Judging from the source code the glob pattern is used as-is, against the "real" path (fully resolved in the filesystem? relative to output directory?) of the destination where the template file would be copied to, but:
- does that include the output directory (
--output-dirCLI option) ? - it doesn't seem like template variables are expanded in the glob, which makes it impossible to match individual files when those have templated names (say I need to render most files in
template/there/*.htmlexcept fortemplate/there/{{name}}.html) - what about matching template-relative paths (so, the source files)?
- Not sure, would have to test it
- Correct, they are not templated right now it could be added
- Ideally that's how it would work
I've added templating for copy_without_render elements in https://github.com/Keats/kickstart/pull/69 could you try it and come up with a simple template for it as example?
I've also ensured that the globs match without needing to include the directory (whether ./ if running in the current dir or defined via --output-dir) if you want to try.

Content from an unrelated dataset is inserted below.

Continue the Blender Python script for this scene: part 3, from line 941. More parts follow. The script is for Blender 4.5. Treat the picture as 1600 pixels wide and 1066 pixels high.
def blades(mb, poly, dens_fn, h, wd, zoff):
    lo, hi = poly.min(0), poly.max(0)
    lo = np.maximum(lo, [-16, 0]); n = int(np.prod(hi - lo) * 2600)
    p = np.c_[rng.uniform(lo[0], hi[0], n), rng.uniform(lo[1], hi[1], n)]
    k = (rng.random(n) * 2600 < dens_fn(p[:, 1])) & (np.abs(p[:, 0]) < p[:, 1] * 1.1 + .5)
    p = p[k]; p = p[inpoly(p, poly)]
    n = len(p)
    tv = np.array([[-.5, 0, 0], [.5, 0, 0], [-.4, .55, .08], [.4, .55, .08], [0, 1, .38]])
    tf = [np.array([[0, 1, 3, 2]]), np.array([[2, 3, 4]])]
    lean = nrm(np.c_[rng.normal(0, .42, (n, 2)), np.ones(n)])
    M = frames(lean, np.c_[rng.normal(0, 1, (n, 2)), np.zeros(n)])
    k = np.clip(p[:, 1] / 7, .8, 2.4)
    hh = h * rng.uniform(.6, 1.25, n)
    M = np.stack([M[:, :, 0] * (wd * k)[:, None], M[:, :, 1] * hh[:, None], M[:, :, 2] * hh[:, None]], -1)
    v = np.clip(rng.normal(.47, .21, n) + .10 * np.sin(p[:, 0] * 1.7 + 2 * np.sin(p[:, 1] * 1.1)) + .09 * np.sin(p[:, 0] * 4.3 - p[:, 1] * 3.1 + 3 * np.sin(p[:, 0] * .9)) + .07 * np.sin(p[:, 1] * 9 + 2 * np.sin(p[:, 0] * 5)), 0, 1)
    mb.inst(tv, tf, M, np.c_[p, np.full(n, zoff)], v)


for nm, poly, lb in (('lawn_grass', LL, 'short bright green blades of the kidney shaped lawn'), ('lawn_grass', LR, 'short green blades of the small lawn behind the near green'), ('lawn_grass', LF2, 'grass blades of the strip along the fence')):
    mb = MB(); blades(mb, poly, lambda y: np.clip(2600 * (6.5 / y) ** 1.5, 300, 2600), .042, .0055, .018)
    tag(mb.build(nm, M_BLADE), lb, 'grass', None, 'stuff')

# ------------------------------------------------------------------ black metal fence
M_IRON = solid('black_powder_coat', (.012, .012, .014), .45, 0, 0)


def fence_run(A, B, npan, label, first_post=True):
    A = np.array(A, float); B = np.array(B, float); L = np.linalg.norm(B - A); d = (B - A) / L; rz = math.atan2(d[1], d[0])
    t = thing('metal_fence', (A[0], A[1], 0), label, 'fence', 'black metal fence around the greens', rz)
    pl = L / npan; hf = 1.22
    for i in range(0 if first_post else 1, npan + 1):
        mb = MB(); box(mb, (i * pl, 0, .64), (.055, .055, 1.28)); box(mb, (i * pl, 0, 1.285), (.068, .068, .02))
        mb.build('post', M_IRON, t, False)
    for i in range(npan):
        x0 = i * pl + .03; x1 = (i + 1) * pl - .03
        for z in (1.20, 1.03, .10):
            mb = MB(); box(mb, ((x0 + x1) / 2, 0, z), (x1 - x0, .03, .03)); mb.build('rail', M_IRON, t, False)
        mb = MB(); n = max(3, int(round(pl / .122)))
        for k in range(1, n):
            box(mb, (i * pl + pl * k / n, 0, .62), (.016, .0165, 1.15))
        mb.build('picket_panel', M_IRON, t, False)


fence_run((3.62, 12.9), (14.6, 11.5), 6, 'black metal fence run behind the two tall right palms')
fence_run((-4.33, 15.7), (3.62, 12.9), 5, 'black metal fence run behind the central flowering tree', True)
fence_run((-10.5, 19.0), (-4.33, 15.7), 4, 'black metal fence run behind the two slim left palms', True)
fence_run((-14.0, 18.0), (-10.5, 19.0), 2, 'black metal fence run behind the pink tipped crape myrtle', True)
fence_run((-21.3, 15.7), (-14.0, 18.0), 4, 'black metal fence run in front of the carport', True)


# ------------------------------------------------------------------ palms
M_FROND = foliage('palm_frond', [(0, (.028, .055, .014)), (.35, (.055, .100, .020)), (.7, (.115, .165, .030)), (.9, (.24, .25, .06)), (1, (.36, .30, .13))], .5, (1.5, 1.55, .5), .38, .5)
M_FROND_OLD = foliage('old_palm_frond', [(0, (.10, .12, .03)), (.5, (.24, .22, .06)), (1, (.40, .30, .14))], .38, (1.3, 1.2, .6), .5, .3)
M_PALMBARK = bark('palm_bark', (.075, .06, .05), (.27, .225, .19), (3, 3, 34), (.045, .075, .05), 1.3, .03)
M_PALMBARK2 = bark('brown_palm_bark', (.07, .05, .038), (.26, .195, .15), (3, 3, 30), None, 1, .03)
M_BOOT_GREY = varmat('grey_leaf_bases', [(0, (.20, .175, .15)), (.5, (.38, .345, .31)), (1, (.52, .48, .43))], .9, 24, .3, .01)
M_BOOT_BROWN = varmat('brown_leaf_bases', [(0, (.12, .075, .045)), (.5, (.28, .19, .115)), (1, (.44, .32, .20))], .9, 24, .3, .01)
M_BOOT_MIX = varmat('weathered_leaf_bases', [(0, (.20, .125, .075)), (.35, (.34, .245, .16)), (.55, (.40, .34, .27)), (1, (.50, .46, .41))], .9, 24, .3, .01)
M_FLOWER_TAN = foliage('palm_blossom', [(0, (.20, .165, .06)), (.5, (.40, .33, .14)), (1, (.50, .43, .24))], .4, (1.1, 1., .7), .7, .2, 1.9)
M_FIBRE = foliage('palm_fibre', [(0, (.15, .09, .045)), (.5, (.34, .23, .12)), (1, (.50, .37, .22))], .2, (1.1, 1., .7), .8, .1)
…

Just tried, seems to work.
I think my usecase was generating a project file with a templated name, but contents with Tera-like syntax that would cause problems… I'll have to try to remember precisely. I've since rewritten the template I needed with cookiecutter and that contains a justfile that uses variables, and a LaTeX file whose name i wanted to be templated, but has stuff wrapped in double braces all over the place.
Anything else you're missing from cookiecutter? I'm implement pre-gen/post-gen hooks right now
Okay I think I found why I wanted copy_without_render to work. A file {{basename}}.tex included macro definitions like:
\newcommand\foo[1]{%
\texttt{#1}}
I wanted a templated file name, otherwise I might as well do a simple copy. But it was acceptable not rendering the contents: only the document title came from variables, and I often change that anyways once I'm writing.
Tera doesn't like either {% and {#, even between {% raw %}…{% endraw %}. And I can't separate those characters without impacting what the LaTeX code does. With cookiecutter I ended up re-configuring the Jinja2 delimiters to include a non-breaking space inside the braces, bypassing the syntax overlap with LaTeX.
I see, so rendering the filename/dir name only but not the content. Makes sense.